By Lincoln Anderson
Matt Lass cannot walk into a room like Yoda, snap his fingers and send people hurtling into the walls. But he can spin a foil cupcake liner on a pin by using only his gaze — or, at least, so he claims.
For the past few years, Lass, a custom furniture designer who lives on University Pl., has been a pupil of a purported master of the paranormal in Sheepshead Bay. Lass says that through the class he has learned to harness his internal force — though not The Force, as in “Star Wars” — to the point where he can now spin the cupcake liners.
“There have been various names for it throughout history — chi, prana, later orgone energy,” Lass explained last Thursday, as he prepared to demonstrate telekinesis at The Villager’s office. “Everybody has the capacity to raise this energy. It’s a matter of learning how.” “Star Wars,” on the other hand, is just science fiction, he said.
Lass set up in the office’s conference room, which he said seemed sufficiently quiet for the feat. An air vent was closed and the space at the bottom of the door blocked to keep out air currents.
Lass flattened out a lightweight cupcake liner — made of nonmagnetic aluminum, he pointed out — and balanced it atop a pin on a plastic base. It resembled a mini-umbrella, like the types in a daiquiri or pina colada.
Then, seeming to settle into a meditative state — with one hand to the side of the aluminum disk and the other held at an angle — he appeared to focus his energies intensely, trying to make the disk spin.
But was he maybe — blowing on it? he was asked by the skeptical observers. Prepared for that challenge, Lass whipped out a filter mask, which he donned, and continued training his energy on the disk. Yet, assuming he could still direct a stream of air through the mask, what if a piece of glass or plastic — as an added breath barrier — were put between him and the disk? Glass and plastic have a static charge, he noted, saying he was uncomfortable using them. But he did happen to have handy some semicircular aluminum barriers — again nonmagnetic — that he placed around the little parasol.
The half-circles of metal would “catch the energy” and help spin the disk, he said.
He then set up a “control,” a second cupcake liner on a second pin, with another piece of curved aluminum behind it, a few feet away from the other one. He leaned to the left, focusing on the first cupcake liner’s crinkles.
“I’m aiming this energy through my eyes to the left side of the disk,” he explained. “The energy is skimming over the ridges in this aluminum disk and that’s how it’s propelled…. It requires quite a bit of energy to keep it going.”

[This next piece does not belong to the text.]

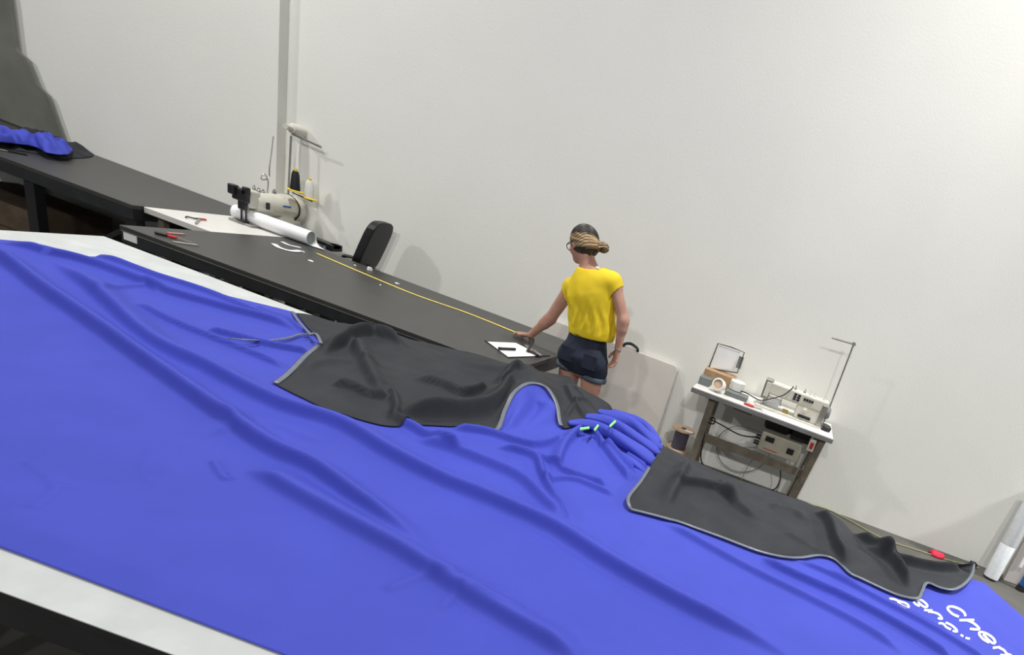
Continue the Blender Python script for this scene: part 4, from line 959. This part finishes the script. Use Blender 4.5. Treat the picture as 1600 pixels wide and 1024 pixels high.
# right hand, hanging and slightly curled
dn = unit(fgR-wrR); sx_ = unit(np.cross(dn, (0, 1, 0))); fw = unit(np.cross(sx_, dn)); fw = fw if fw[1] > 0 else -fw
pl = wrR+dn*.082
ac = fw*.75-sx_*.6; ac = unit(ac-dn*(ac@dn)); nr = unit(np.cross(ac, dn))
body.cap(wrR, pl, .024, .024, .012, flat=(nr, .6)); body.cap(wrR+dn*.03+ac*.01, pl+ac*.024, .018, .014, .01, flat=(nr, .75)); body.cap(wrR+dn*.03-ac*.01, pl-ac*.024, .018, .013, .01, flat=(nr, .75))
cu = nr if nr[0] < 0 else -nr
for k, (o, L) in enumerate(((.030, .066), (.010, .074), (-.010, .070), (-.029, .055))):
    a = pl+ac*o; b = a+unit(dn+cu*.25)*L*.42; c = b+unit(dn*.9+cu*.65)*L*.33; d = c+unit(dn*.6+cu*.9)*L*.26
    body.cap(a, b, .0095, .009, .004); body.cap(b, c, .009, .008, .003); body.cap(c, d, .008, .007, .002)
a = wrR+dn*.028+ac*.022; b = a+unit(dn*.75+ac*.7+cu*.4)*.042; c = b+unit(dn+ac*.2+cu*.4)*.03
body.cap(a, b, .014, .0105, .008); body.cap(b, c, .0105, .0085, .003)
me_, V_ = body.mesh('person')
person = link('person', me_, MSKIN, smooth=True)
tag(person, 'person in yellow cap-sleeved top and denim shorts leaning one hand on the black table', 'person')

# shorts
S = SDF((-1.55, 3.72, .55), (-.98, 4.30, 1.05), .0055)
S.cap(waist+np.array([.0, 0, -.01]), hip+np.array([0, 0, -.02]), .128, .158, .03, flat=((0, 1, 0), .80))
S.ell(hipL+np.array([.0, -.045, .015]), (.088, .075, .095), None, .03); S.ell(hipR+np.array([0, -.045, .015]), (.088, .075, .095), None, .03)
hemz = .67
cu_ = []
for h_, kx, hz in ((hipL, -1, .705), (hipR, 1, .690)):
    e = np.array([h_[0]+kx*.014+.004, h_[1]+.002, hz+.06]); S.cap(h_+np.array([kx*.006, -.01, 0]), e, .090, .083, .02); cu_.append((e, hz))
sl, (x, y, z) = S.sub(np.array([-1.6, 3.7, .5]), np.array([-.9, 4.4, .70])); S.D[sl] = np.maximum(S.D[sl], (.712-z).astype(np.float32))
sl, (x, y, z) = S.sub(np.array([-1.6, 3.7, .9]), np.array([-.9, 4.4, 1.1])); S.D[sl] = np.maximum(S.D[sl], (z-(waist[2]+.03)).astype(np.float32))
me_, V_ = S.mesh('shorts'); sho = link('shorts', me_, MDENIM, person, smooth=True)
for e, hz in cu_:
    mb = MB(); mb.lathe([(0, .080), (0, .088), (.012, .091), (.03, .090), (.034, .087), (.034, .080)], (e[0], e[1]-.004, hz), (.02, 0, 1), 32).build('cuff', MCUFF, person, smooth=True, label='pale turned-up denim cuff')
for kx, h_ in ((-1, hipL), (1, hipR)):
    c = h_+np.array([.0, -.126, .035]); Rx = ROT('X', -.05)
    MB().box(c, (.095, .006, .10), Rx).build('back_pocket', MDENIM, sho, bevel=.002)
MB().lathe([(0, .117), (0, .122), (.03, .118), (.03, .112)], waist+np.array([0, 0, -.005]), (0, 0, 1), 40).build('waistband', MDENIM, sho, smooth=True)

# shirt
S = SDF((-1.72, 3.72, .90), (-.98, 4.35, 1.55), .0055)
hem = waist+np.array([.022, -.012, .015])
S.cap(chest+np.array([.01, -.01, -.03]), hem+np.array([.0, 0, .030]), .155, .162, .05, flat=((0, 1, 0), .72))
up = chest+np.array([.005, -.01, .05])
S.cap(up, chest, .150, .155, .04, flat=((0, 1, 0), .68))
S.cap(shL+np.array([.02, -.005, .01]), shR+np.array([-.02, -.005, .015]), .060, .060, .05, flat=((0, 1, 0), 1.05))
S.cap(neck+np.array([-.01, 0, -.055]), chest, .080, .13, .05, flat=((0, 1, 0), .85))
sl, (x, y, z) = S.sub(S.lo, S.lo+S.n*S.h)
for s_, e in ((shL, elL), (shR, elR)):                    # cap sleeves, ends cut square
    d = unit(e-s_); px_, py_, pz_ = x-s_[0], y-s_[1], z-s_[2]; t = px_*d[0]+py_*d[1]+pz_*d[2]; tc = np.clip(t, -.02, .12)
    q = np.sqrt((px_-tc*d[0])**2+(py_-tc*d[1])**2+(pz_-tc*d[2])**2)-(.058+.06*np.clip(tc, 0, .1))
    nn = unit(d+np.array([-.75 if s_ is shL else .9, 0, 0])); tn = px_*nn[0]+py_*nn[1]+pz_*nn[2]; q = np.maximum(q, tn-.046); S.blend(sl, q.astype(np.float32), .018)
    hol = np.maximum(np.sqrt((px_-t*d[0])**2+(py_-t*d[1])**2+(pz_-t*d[2])**2)-.050, .030-tn)
    hol = np.maximum(hol, t-.075); S.D[sl] = np.maximum(S.D[sl], -hol.astype(np.float32))
S.D[sl] = np.maximum(S.D[sl], (hem[2]-.022-z+.10*(x-hem[0])).astype(np.float32))
# scooped neckline
S.ell(neck+np.array([-.022, -.005, .030]), (.104, .10, .058), None, 0, cut=True)
# hollow under the hem so it reads as cloth
S.cap(hem+np.array([0, 0, -.06]), hem+np.array([0, 0, .03]), .135, .135, 0, flat=((0, 1, 0), .70), cut=True)
me_, V_ = S.mesh('top', 3)
dz = np.clip((chest[2]+.0-V_[:, 2])/.2, 0, 1)
cen = hem; rad = V_-np.array([cen[0], cen[1], 0]); rad[:, 2] = 0; rn = np.linalg.norm(rad, axis=1)[:, None]+1e-6
ang = np.arctan2(rad[:, 1], rad[:, 0])
ph_ = ang*11+V_[:, 2]*9
hz_ = np.clip((V_[:, 2]-hem[2]-.02)/.06, 0, 1); wob = .007*dz*hz_*np.sin(ph_+2*np.sin(V_[:, 2]*22))+.003*dz*hz_*np.sin(ang*23-V_[:, 2]*14)
wob += .010*np.exp(-((V_[:, 0]+1.44-(V_[:, 2]-1.15)*-.35)/.02)**2)*np.clip((V_[:, 2]-1.0)/.1, 0, 1)*np.clip((1.27-V_[:, 2])/.08, 0, 1)
wob += .004*vnoise(V_[:, 0]*22+V_[:, 2]*7, V_[:, 2]*16+V_[:, 1]*9)
V2 = V_+rad/rn*wob[:, None]; me_.vertices.foreach_set('co', V2.ravel()); me_.update()
shirt = link('top', me_, MSHIRT, person, smooth=True)
# hair
S = SDF(Hc-np.array([.2, .2, .2]), Hc+np.array([.25, .25, .2]), .0032)
S.ell(Hd(-.018, 0, .030), (.104, .087, .099), HR, .01)
S.ell(Hd(-.045, 0, -.015), (.068, .074, .060), HR, .03)
# clear the face
S.ell(Hd(.105, 0, -.035), (.078, .10, .082), HR, 0, cut=True)
S.ell(Hd(.01, .09, -.035), (.030, .022, .045), HR, 0, cut=True); S.ell(Hd(.01, -.09, -.035), (.030, .022, .045), HR, 0, cut=True)
S.ell(Hd(.015, 0, -.09), (.075, .08, .05), HR, 0, cut=True)
bun = py(943, 387, 4.01)
S.cap(Hd(-.08, 0, .0), bun, .045, .028, .02); S.ell(bun, (.036, .034, .033), None, .008)
S.ell(bun+np.array([.012, -.012, .008]), (.021, .02, .02), None, .003); S.ell(bun+np.array([-.014, -.016, -.006]), (.02, .02, .018), None, .003)
S.cap(Hd(-.085, -.01, -.01), Hd(-.075, -.005, -.075), .024, .008, .01)
me_, V_ = S.mesh('hair', 2)
loc = (V_-Hc)@HR
al = loc[:, 2]-.25*loc[:, 0]
wob = .0022*np.sin(loc[:, 2]*330+loc[:, 0]*160+6*np.sin(loc[:, 1]*30))
nrm = np.zeros(len(me_.vertices)*3); me_.vertices.foreach_get('normal', nrm); V2 = V_+nrm.reshape(-1, 3)*wob[:, None]; me_.vertices.foreach_set('co', V2.ravel()); me_.update()
hair = link('hair', me_, MHAIR, person, smooth=True)
at = me_.attributes.new('blond', 'FLOAT', 'POINT')
bL = (bun-Hc)@HR; th = np.arctan2(loc[:, 2]-bL[2]+.004, bL[0]-loc[:, 0]-.03); rr = np.hypot(loc[:, 2]-bL[2], loc[:, 0]-bL[0])
streak = vnoise(th*14, rr*9)+.45*vnoise(th*34+5, rr*14)
side = np.clip((.050-loc[:, 1])/.05, 0, 1)
val = .62+.55*streak; val -= .9*np.clip((loc[:, 2]-.052-.10*loc[:, 0])/.03, 0, 1)+.9*np.clip((-.030-loc[:, 2])/.018, 0, 1)
val *= side; bl_ = np.linalg.norm(V_-bun, axis=1); val = np.where(bl_ < .044, .45+.8*streak, val)
at.data.foreach_set('value', val.astype(np.float32))
# glasses
mb = MB()
for q in (-1, 1):
    c = Hd(.100, q*.034, -.004); mb.tube([c+hr_*.026*math.cos(a)+hu*.021*math.sin(a)-hf*abs(q*.02*math.cos(a))*.2 for a in np.linspace(0, 2*PI, 20)], .0028, 6, caps=False)
    mb.tube([Hd(.098, q*.060, .004), Hd(.05, q*.078, .006), Hd(-.012, q*.084, .008)], .0026, 6)
mb.tube([Hd(.100, -.009, .0), Hd(.100, .009, .0)], .0026, 6)
mb.build('glasses', MPLAS, person)
mb = MB(); mb.tube([wrR+dn*.002+(ac*math.cos(a)*.031+nr*math.sin(a)*.023) for a in np.linspace(0, 2*PI, 18)], .0035, 6, caps=False); mb.build('bracelet', MMET, person)
c = neck+np.array([.012, -.062, .0]); MB().box(py(934, 418, 3.955), (.022, .004, .012), ROT('X', -.4)).build('clothing_label', MPAPER, person, label='small white label at the nape')
for h_, kx in ((hipL, -1), (hipR, 1)):
    an = np.array([h_[0]+kx*.012+.017, h_[1]-.01, 0])
    S = SDF(an+np.array([-.09, -.12, -.0]), an+np.array([.09, .22, .14]), .006)
    S.cap(an+np.array([0, -.035, .04]), an+np.array([-.02, .13, .035]), .044, .042, .02, flat=((0, 0, 1), .8)); S.cap(an+np.array([0, -.01, .04]), an+np.array([0, 0, .09]), .043, .042, .02)
    sl, (x, y, z) = S.sub(S.lo, S.lo+S.n*S.h); S.D[sl] = np.maximum(S.D[sl], .004-z)
    me_, V_ = S.mesh('shoe'); link('shoe', me_, MSHOE, person, smooth=True)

While the disk he was aiming at spun one way, the control disk was not spinning, he pointed out. But then the control disk started spinning. Lass said his energy must have been “splaying out.”
Lass was willing to try his telekinesis wearing some filter masks The Villager had left over from 9/11, one of which had the breathing vents on the sides, as opposed to in front of the mouth.
At one point, noting he felt his energy had “charged” the metal, Lass removed one of the aluminum semicircles behind the main mini-umbrella and substituted an identical one for it.
“O.K., the control is still. Which direction would you like me to get the control going?” he asked. “Counterclockwise,” he was told, after which the disk started rapidly spinning — clockwise.
Despite the efforts to create a still atmosphere, Lass said there was “a lot of activity” in the conference room.
“I feel like I’m fighting air currents, possibly,” he said. His force was apparently not strong enough and the umbrellas drifted one way, then the other. He said he wished he could try to demonstrate it again under more controlled conditions.
Lass has lived in Greenwich Village 25 years. In the 1980s, he built a small hovercraft in his basement, which was profiled in the New Yorker’s Talk of the Town. At the moment, he’s trying to channel his newfound energy into his furniture designs, which are quite good. He looks younger than his 50 years, but denies this is from using the force.
“I take a lot of vitamins,” he noted.
He’s always been interested in the paranormal. Even as a child, he sensed there was “another dimension” and now believes there are 14. He’s a big booster of his teacher, Mark Komissarov, who he met as a passenger in Komissarov’s cab.
“I noticed he had a Russian name. I asked him what was going on in Russia with psychic work — it just came out of my mouth,” he recalled. “I have always known Russian people are much more advanced in the investigation of it.”
Komissarov claims to be able to teach children to read and see colors while blindfolded and blind children to ride bicycles on a track. However, one of his star pupils was unable to perform at an event called the One Million Dollar Paranormal Challenge, when the contest’s host made her use a different blindfold. The host claimed the girl was peeking through a spot between her nose and the blindfold. So far, no one has won the $1 million the contest offers for demonstrating paranormal ability.
Still, Lass remains a believer in what others scoff only exists on the “Twilight Zone.”
“Mainstream science dismisses this out of hand, which I find alarming,” he said, as he gazed intently at the cupcake liner, which continued to lazily rotate one way, then the other, as did the control. “Because in this information may be valuable research to serve humankind.”